Task directions — With the pictures left out, copy the listing below exactly.

··· Source data

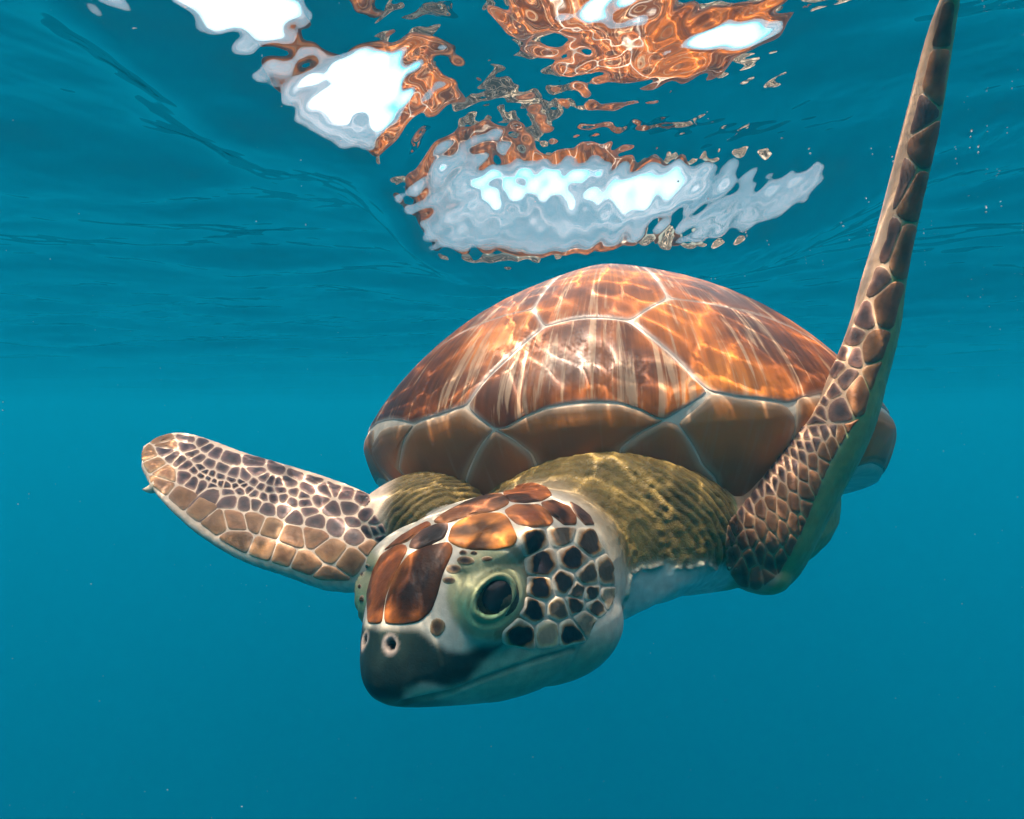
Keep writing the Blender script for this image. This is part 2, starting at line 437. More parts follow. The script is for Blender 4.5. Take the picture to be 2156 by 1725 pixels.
seam = sstep(.0009, .0024, d2 - d1)
col = lay(col, hind, (.60, .50, .38)); col = lay(col, hind * seam * (down < .2), (.10, .075, .055))
under_rf = sstep(-.1, .35, nr @ np.array([.8, -.15, -.45]))
col = lay(col, is_rf, (.42, .27, .17)); col = lay(col, is_rf * under_rf, (.17, .26, .11))
col = lay(col, is_lf * sstep(.2, .6, -nr[:, 2]), (.42, .48, .40))
# head: cream skin, jaw with teal underwater shade painted in, dark horny beak
hc = np.tile(np.array([.54, .47, .375]), (nv, 1))
hc = lay(hc, sstep(1300, 1385, hpx[:, 1]) * sstep(930, 1050, hpx[:, 0]), (.19, .33, .24))
beak = [c1(*p) for p in [(150, 1085), (300, 1100), (420, 1115), (540, 1105), (640, 1190), (740, 1250), (850, 1250), (960, 1210), (1090, 1178), (1050, 1240), (980, 1310), (910, 1390), (860, 1460), (760, 1505), (640, 1480), (560, 1470), (470, 1500), (430, 1560), (400, 1640), (100, 1640), (100, 1240)]]
bd = sdist(hpx + (n2[:, None] - .5) * 12, beak)
hc = lay(hc, sstep(11, -11, bd), (.020, .034, .029))
chin = [c1(*p) for p in [(450, 1500), (560, 1475), (700, 1500), (860, 1470), (960, 1330), (1150, 1290), (1400, 1290), (1300, 1420), (900, 1560), (500, 1600)]]
hc = lay(hc, sstep(14, -14, sdist(hpx, chin)) * .8, (.24, .40, .29))
hc = lay(hc, sstep(1462, 1482, hpx[:, 1]) * sstep(1010, 900, hpx[:, 0]), (.10, .17, .13))
for nx_, ny_, r in ((350, 1208, 15),):
    d = np.linalg.norm((hpx - np.array(c1(nx_, ny_))) / [0.8, 1.1], axis=1)
    hc = lay(hc, sstep(26, 17, d), (.33, .26, .22)); hc = lay(hc, sstep(14, 10, d), (.012, .010, .009))
    nost = sstep(15, 6, d) * is_head * (hl[:, 0] > .03)
mouth = [c1(*p) for p in [(420, 1595), (560, 1562), (760, 1520), (950, 1440), (1150, 1368), (1350, 1300), (1560, 1236)]]
md_ = seg_dist(hpx, mouth, False)
mouth_w = sstep(7, 1.5, md_) * is_head * (np.abs(hl[:, 1]) > .004)
hc = lay(hc, mouth_w * .5, (.06, .10, .085))
hc = lay(hc, sstep(-.045, -.075, hl[:, 0]) * sstep(-.02, .01, hl[:, 2]), (.36, .27, .17))
# eyelids: greenish skin round the eye
lidc = np.array(c1(1000, 870)); dl = np.linalg.norm((hpx - lidc) / [1.0, 1.12], axis=1)
hc = lay(hc, sstep(96, 80, dl) * (np.abs(hl[:, 1]) > .02), (.30, .29, .17))
hc = lay(hc, sstep(80, 60, dl) * sstep(1230, 1290, hpx[:, 1]) * (np.abs(hl[:, 1]) > .02), (.16, .30, .17))
brow = sstep(14, 4, np.abs(np.hypot((hpx[:, 0] - c1(1000, 0)[0]) / 1.0, (hpx[:, 1] - c1(0, 830)[1]) / 1.15) - 88)) * (hpx[:, 0] > 1040) * (np.abs(hl[:, 1]) > .02)
hc = lay(hc, brow * .8, (.20, .13, .055))
col = lay(col, is_head, 0) + hc * is_head[:, None]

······

Solution to the exercise —
Keep writing the Blender script for this image. This is part 2, starting at line 437. More parts follow. The script is for Blender 4.5. Take the picture to be 2156 by 1725 pixels.
seam = sstep(.0009, .0024, d2 - d1)
col = lay(col, hind, (.60, .50, .38)); col = lay(col, hind * seam * (down < .2), (.10, .075, .055))
under_rf = sstep(-.1, .35, nr @ np.array([.8, -.15, -.45]))
col = lay(col, is_rf, (.42, .27, .17)); col = lay(col, is_rf * under_rf, (.17, .26, .11))
col = lay(col, is_lf * sstep(.2, .6, -nr[:, 2]), (.42, .48, .40))
# head: cream skin, jaw with teal underwater shade painted in, dark horny beak
hc = np.tile(np.array([.54, .47, .375]), (nv, 1))
hc = lay(hc, sstep(1300, 1385, hpx[:, 1]) * sstep(930, 1050, hpx[:, 0]), (.19, .33, .24))
beak = [c1(*p) for p in [(150, 1085), (300, 1100), (420, 1115), (540, 1105), (640, 1190), (740, 1250), (850, 1250), (960, 1210), (1090, 1178), (1050, 1240), (980, 1310), (910, 1390), (860, 1460), (760, 1505), (640, 1480), (560, 1470), (470, 1500), (430, 1560), (400, 1640), (100, 1640), (100, 1240)]]
bd = sdist(hpx + (n2[:, None] - .5) * 12, beak)
hc = lay(hc, sstep(11, -11, bd), (.020, .034, .029))
chin = [c1(*p) for p in [(450, 1500), (560, 1475), (700, 1500), (860, 1470), (960, 1330), (1150, 1290), (1400, 1290), (1300, 1420), (900, 1560), (500, 1600)]]
hc = lay(hc, sstep(14, -14, sdist(hpx, chin)) * .8, (.24, .40, .29))
hc = lay(hc, sstep(1462, 1482, hpx[:, 1]) * sstep(1010, 900, hpx[:, 0]), (.10, .17, .13))
for nx_, ny_, r in ((350, 1208, 15),):
    d = np.linalg.norm((hpx - np.array(c1(nx_, ny_))) / [0.8, 1.1], axis=1)
    hc = lay(hc, sstep(26, 17, d), (.33, .26, .22)); hc = lay(hc, sstep(14, 10, d), (.012, .010, .009))
    nost = sstep(15, 6, d) * is_head * (hl[:, 0] > .03)
mouth = [c1(*p) for p in [(420, 1595), (560, 1562), (760, 1520), (950, 1440), (1150, 1368), (1350, 1300), (1560, 1236)]]
md_ = seg_dist(hpx, mouth, False)
mouth_w = sstep(7, 1.5, md_) * is_head * (np.abs(hl[:, 1]) > .004)
hc = lay(hc, mouth_w * .5, (.06, .10, .085))
hc = lay(hc, sstep(-.045, -.075, hl[:, 0]) * sstep(-.02, .01, hl[:, 2]), (.36, .27, .17))
# eyelids: greenish skin round the eye
lidc = np.array(c1(1000, 870)); dl = np.linalg.norm((hpx - lidc) / [1.0, 1.12], axis=1)
hc = lay(hc, sstep(96, 80, dl) * (np.abs(hl[:, 1]) > .02), (.30, .29, .17))
hc = lay(hc, sstep(80, 60, dl) * sstep(1230, 1290, hpx[:, 1]) * (np.abs(hl[:, 1]) > .02), (.16, .30, .17))
brow = sstep(14, 4, np.abs(np.hypot((hpx[:, 0] - c1(1000, 0)[0]) / 1.0, (hpx[:, 1] - c1(0, 830)[1]) / 1.15) - 88)) * (hpx[:, 0] > 1040) * (np.abs(hl[:, 1]) > .02)
hc = lay(hc, brow * .8, (.20, .13, .055))
col = lay(col, is_head, 0) + hc * is_head[:, None]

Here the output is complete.